We are likely to see significant volatility, with strong market moves in both directions but with levels quite possibly ending up close to where they began.

Global growth should be positive, led by emerging markets and Asia, with potential further support from the US. Given the political back-drop of perpetual tensions in Europe and stalemate in the US, combined with presidential elections in the US, France and Russia and the transition to the new leadership in China, politicians, and the impact of their action (or inaction) will continue to affect sentiment at times. This will be a critical year for the eurozone and future integration of the 17 member states, with significant downside potential if this is handled poorly.

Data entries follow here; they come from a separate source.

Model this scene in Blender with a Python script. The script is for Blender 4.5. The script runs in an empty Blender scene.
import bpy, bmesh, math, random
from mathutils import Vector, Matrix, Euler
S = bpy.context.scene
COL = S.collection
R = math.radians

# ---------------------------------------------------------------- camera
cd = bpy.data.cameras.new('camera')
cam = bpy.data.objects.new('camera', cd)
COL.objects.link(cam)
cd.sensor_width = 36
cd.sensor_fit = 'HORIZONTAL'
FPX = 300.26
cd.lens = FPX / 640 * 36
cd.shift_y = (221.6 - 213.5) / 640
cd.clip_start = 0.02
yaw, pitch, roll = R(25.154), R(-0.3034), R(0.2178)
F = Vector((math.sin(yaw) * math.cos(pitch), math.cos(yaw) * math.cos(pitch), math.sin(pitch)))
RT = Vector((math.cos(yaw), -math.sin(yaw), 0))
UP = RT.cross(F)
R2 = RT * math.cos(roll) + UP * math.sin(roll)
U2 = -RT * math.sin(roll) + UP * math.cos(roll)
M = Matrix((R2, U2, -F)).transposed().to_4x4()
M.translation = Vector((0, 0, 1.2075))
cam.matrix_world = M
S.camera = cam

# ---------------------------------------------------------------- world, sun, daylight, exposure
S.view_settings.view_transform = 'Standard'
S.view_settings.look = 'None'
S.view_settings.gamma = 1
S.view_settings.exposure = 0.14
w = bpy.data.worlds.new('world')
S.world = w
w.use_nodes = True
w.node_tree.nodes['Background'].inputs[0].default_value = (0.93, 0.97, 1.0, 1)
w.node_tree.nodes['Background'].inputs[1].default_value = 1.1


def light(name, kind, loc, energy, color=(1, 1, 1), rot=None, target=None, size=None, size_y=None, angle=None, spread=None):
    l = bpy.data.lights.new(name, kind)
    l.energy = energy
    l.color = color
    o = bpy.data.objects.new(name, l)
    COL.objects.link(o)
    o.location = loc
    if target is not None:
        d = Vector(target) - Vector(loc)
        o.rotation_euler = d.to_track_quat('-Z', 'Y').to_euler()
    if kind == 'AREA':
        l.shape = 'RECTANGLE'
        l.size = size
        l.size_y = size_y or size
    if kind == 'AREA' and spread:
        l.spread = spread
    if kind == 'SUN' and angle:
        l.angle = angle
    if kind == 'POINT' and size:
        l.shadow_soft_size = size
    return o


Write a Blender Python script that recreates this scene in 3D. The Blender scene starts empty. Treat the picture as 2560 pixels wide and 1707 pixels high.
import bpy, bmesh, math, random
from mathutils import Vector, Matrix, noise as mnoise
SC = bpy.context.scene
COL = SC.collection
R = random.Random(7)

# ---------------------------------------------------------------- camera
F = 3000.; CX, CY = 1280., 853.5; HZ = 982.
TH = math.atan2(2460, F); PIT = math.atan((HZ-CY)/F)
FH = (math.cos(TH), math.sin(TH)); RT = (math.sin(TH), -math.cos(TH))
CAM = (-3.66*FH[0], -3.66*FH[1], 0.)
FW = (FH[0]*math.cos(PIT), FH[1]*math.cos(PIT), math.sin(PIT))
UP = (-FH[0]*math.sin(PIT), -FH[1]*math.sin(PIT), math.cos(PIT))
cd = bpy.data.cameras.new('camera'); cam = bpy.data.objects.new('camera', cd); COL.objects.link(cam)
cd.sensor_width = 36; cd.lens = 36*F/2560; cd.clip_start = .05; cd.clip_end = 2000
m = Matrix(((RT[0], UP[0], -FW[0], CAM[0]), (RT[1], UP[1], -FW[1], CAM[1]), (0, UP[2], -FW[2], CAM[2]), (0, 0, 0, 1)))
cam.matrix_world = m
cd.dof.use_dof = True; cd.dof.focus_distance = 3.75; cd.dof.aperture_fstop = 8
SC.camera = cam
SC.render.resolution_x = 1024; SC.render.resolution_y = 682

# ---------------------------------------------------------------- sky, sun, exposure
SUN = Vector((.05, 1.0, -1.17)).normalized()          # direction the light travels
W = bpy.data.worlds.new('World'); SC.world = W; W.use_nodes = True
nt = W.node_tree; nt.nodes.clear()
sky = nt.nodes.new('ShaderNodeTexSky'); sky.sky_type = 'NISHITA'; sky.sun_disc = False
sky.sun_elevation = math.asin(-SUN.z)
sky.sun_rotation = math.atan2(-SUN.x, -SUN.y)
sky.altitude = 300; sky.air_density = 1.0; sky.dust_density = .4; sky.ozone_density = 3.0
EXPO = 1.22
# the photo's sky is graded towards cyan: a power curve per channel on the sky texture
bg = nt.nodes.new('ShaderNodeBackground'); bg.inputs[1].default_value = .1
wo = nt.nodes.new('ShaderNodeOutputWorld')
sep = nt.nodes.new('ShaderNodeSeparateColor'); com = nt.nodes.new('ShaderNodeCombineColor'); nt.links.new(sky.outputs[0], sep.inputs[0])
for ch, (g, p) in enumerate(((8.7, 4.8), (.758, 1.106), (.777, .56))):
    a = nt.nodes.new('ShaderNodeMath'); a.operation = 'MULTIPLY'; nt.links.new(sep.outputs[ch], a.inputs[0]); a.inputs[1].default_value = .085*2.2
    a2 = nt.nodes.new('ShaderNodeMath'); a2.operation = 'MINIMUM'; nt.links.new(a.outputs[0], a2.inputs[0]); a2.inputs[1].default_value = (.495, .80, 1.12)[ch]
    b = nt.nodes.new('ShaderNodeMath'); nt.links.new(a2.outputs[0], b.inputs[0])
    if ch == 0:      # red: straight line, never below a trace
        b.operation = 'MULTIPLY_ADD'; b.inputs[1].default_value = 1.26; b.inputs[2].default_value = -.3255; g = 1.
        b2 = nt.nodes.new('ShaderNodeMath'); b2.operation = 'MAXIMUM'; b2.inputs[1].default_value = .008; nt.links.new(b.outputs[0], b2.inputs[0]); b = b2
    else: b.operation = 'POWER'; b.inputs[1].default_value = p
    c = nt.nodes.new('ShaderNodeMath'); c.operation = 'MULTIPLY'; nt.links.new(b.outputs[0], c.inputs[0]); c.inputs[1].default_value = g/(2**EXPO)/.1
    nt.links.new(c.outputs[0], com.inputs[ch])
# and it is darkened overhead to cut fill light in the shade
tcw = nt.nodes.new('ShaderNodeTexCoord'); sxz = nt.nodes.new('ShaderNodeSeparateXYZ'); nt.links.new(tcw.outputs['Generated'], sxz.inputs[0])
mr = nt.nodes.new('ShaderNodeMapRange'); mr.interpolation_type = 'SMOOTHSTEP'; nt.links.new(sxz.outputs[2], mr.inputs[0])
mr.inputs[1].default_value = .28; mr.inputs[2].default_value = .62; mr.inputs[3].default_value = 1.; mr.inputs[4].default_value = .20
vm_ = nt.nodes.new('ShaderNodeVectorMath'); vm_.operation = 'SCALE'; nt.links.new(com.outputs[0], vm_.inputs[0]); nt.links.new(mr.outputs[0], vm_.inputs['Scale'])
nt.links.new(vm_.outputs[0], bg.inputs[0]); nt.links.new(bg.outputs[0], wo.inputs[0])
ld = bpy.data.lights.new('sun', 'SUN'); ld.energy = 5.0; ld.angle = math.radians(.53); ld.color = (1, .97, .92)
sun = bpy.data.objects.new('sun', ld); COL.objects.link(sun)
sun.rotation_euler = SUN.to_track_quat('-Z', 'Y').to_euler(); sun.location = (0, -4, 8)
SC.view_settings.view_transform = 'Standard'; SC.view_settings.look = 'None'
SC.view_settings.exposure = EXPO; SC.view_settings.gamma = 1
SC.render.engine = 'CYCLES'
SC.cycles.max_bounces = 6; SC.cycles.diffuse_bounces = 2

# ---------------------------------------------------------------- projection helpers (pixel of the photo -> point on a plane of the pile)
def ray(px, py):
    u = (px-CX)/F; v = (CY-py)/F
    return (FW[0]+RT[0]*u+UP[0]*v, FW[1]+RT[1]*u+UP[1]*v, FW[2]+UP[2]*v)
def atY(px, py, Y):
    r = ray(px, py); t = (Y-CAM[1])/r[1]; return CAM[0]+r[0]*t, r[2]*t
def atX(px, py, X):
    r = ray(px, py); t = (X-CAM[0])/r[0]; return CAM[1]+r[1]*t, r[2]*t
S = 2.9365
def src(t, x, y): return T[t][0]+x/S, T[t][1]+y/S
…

What is positive is that the central banks are clearly aware of the systemic risks and are willing and able to expand their balance sheets further to maintain the stability of the system, giving banks the breathing space required to reduce leverage and repair their own balance sheets. Companies remain in very good health, with strong balance sheets and significant amounts of cash. Earnings are likely to adjust to the slower pace of economic activity but will still make positive progress and this again may be a reason for the quality companies to be re-rated as the market begins to favour companies with the most attractive fundamentals.

Equity markets are likely to continue to trade within broad ranges until there is more visibility on sovereign debt and economic growth. As was shown at times in 2011, equity markets can bounce and recover lost ground very quickly as investor sentiment moved out of the doldrums from time to time. We believe equities are attractively priced and provide better compensation for investors than bonds or cash.

We should remember that stockmarkets are a discounting mechanism and equities tend to bottom before the bad news has peaked. It is hard to say if we have yet passed this point but it does feel that investor sentiment remains deeply negative, providing opportunity if pessimism subsides. It is worth noting that company directors’ share buying has rebounded and when the people closest to the businesses are buying this is also usually a positive signal.

In a scenario where we have more clarity on Europe and the health of economies, we would hope to see fundamentals reassert themselves and the market rewarding the strongest companies. The end of the risk-on, risk-off market with asset classes highly correlated should be welcomed by investors.

Nevertheless, there are many hurdles to clear first. One thing we can be sure of is that this will not be a calm year but there is a fair chance it will be better than 2011.